### DATA LINES ###

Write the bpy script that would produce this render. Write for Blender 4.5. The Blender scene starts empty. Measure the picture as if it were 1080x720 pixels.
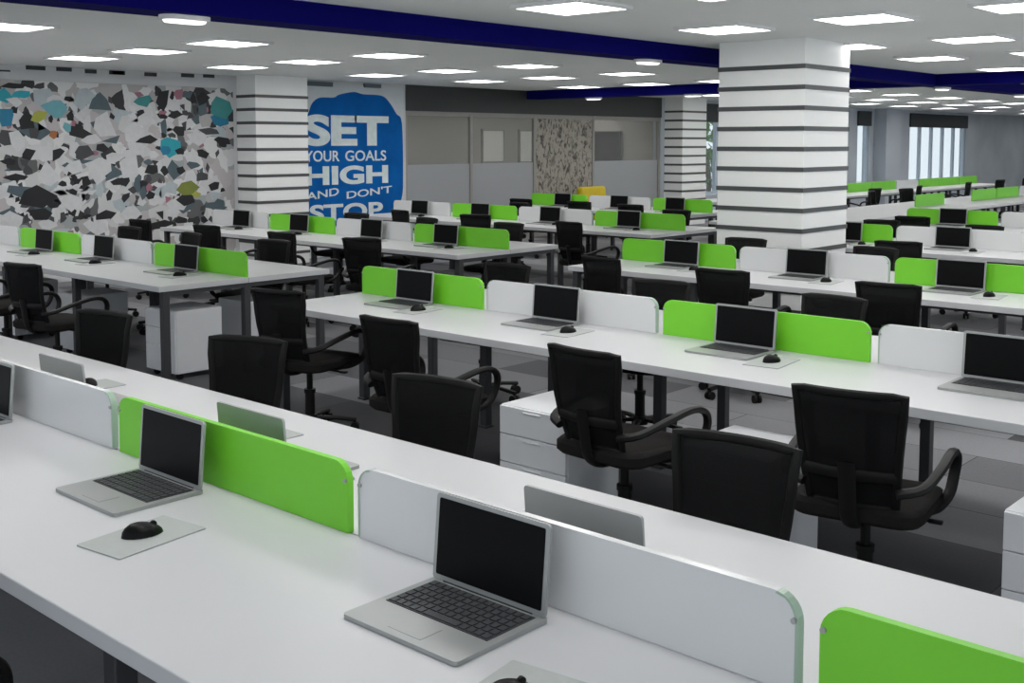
import bpy, bmesh, math, random
from mathutils import Vector, Matrix, Euler
PI = math.pi
S = 1.05                       # metres per layout unit
C = bpy.context.scene.collection
random.seed(7)

# ------------------------------------------------------------------ materials
def srgb(r, g, b):
    f = lambda v: (v/255/12.92) if v/255 <= .04045 else ((v/255+.055)/1.055)**2.4
    return (f(r), f(g), f(b), 1)

def mat(name, col, rough=.5, metal=0., noise=.06, scale=14, bump=0., spec=.5, coat=0.):
    m = bpy.data.materials.new(name); m.use_nodes = True
    nt = m.node_tree; bs = nt.nodes['Principled BSDF']
    bs.inputs['Roughness'].default_value = rough
    bs.inputs['Metallic'].default_value = metal
    bs.inputs['Specular IOR Level'].default_value = spec
    bs.inputs['Coat Weight'].default_value = coat
    tc = nt.nodes.new('ShaderNodeTexCoord')
    nz = nt.nodes.new('ShaderNodeTexNoise'); nz.inputs['Scale'].default_value = scale; nz.inputs['Detail'].default_value = 3
    nt.links.new(tc.outputs['Object'], nz.inputs['Vector'])
    mr = nt.nodes.new('ShaderNodeMapRange')
    mr.inputs['To Min'].default_value = 1-noise; mr.inputs['To Max'].default_value = 1+noise
    nt.links.new(nz.outputs['Fac'], mr.inputs['Value'])
    mx = nt.nodes.new('ShaderNodeVectorMath'); mx.operation = 'SCALE'
    mx.inputs[0].default_value = col[:3]
    nt.links.new(mr.outputs['Result'], mx.inputs['Scale'])
    nt.links.new(mx.outputs['Vector'], bs.inputs['Base Color'])
    if bump:
        bp = nt.nodes.new('ShaderNodeBump'); bp.inputs['Strength'].default_value = bump; bp.inputs['Distance'].default_value = .004
        nt.links.new(nz.outputs['Fac'], bp.inputs['Height']); nt.links.new(bp.outputs['Normal'], bs.inputs['Normal'])
    return m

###

WHAT IS EXPECTED:
Return nothing but the lines running from the start of the data to the line with "return (f(r), f(g), f(b), 1)", please, both ends included and no pictures.

THE RESULT:
Write the bpy script that would produce this render. Write for Blender 4.5. The Blender scene starts empty. Measure the picture as if it were 1080x720 pixels.
import bpy, bmesh, math, random
from mathutils import Vector, Matrix, Euler
PI = math.pi
S = 1.05                       # metres per layout unit
C = bpy.context.scene.collection
random.seed(7)

# ------------------------------------------------------------------ materials
def srgb(r, g, b):
    f = lambda v: (v/255/12.92) if v/255 <= .04045 else ((v/255+.055)/1.055)**2.4
    return (f(r), f(g), f(b), 1)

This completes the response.